Consumer Watchdog feels that Google is getting special treatment from the US government because of a secret relationship Google has with it. The group is asking the public to speak up and get congress to question Google over their 'Wi-Spy' incident.

The Wi-Spy incident refers to the Wi-Fi data that the Google Street View cars collected which contained emails, passwords, web traffic and other potentially revealing personal information. Consumer Watchdog calls the data gathering the largest wire-tapping scandal the world has seen and feels that a privacy breach this big should not be handled in secret. They want Google CEO Eric Schmidt to testify before Congress.

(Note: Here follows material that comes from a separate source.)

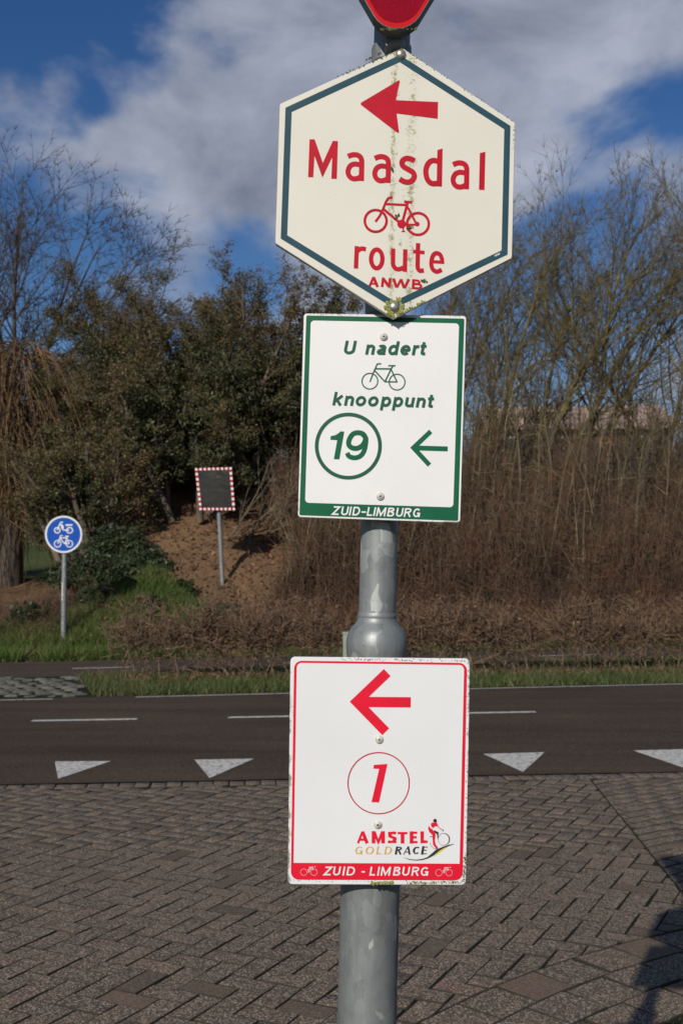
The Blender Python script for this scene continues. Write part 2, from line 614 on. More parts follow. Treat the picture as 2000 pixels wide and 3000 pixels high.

The group released a 32 page report titled Lost in the Cloud: Google and the US Government. The report alleges that Google's influence in the Obama Administration, DHS, FCC, NASA, U.S. Patent & Trademark Office, Department of Defense, and NSA has helped keep federal authorities from properly responding to the wireless data collection.

The group didn't focus on just the wireless data collection, they also want Congress to look into why NASA's Moffett Airfield, a tax payer funded airfield, is used as a private airport for Google executives. The report went on to question how Google handles private information stating:

The search giant has a legitimate need to cooperate with the government’s mammoth and secretive code breaking agency in its efforts to defend the integrity of US computer networks. But NSA also has legal power to force Google to hand over the private information of its users. How Google executives handle this potentially conflicted relationship is largely unknown: neither Google nor the NSA are talking.

According to NetworkWorld, after the report was released a Google spokesperson questioned the objectiveness of the report saying that Consumer Watchdog works closely with some of Google's rivals.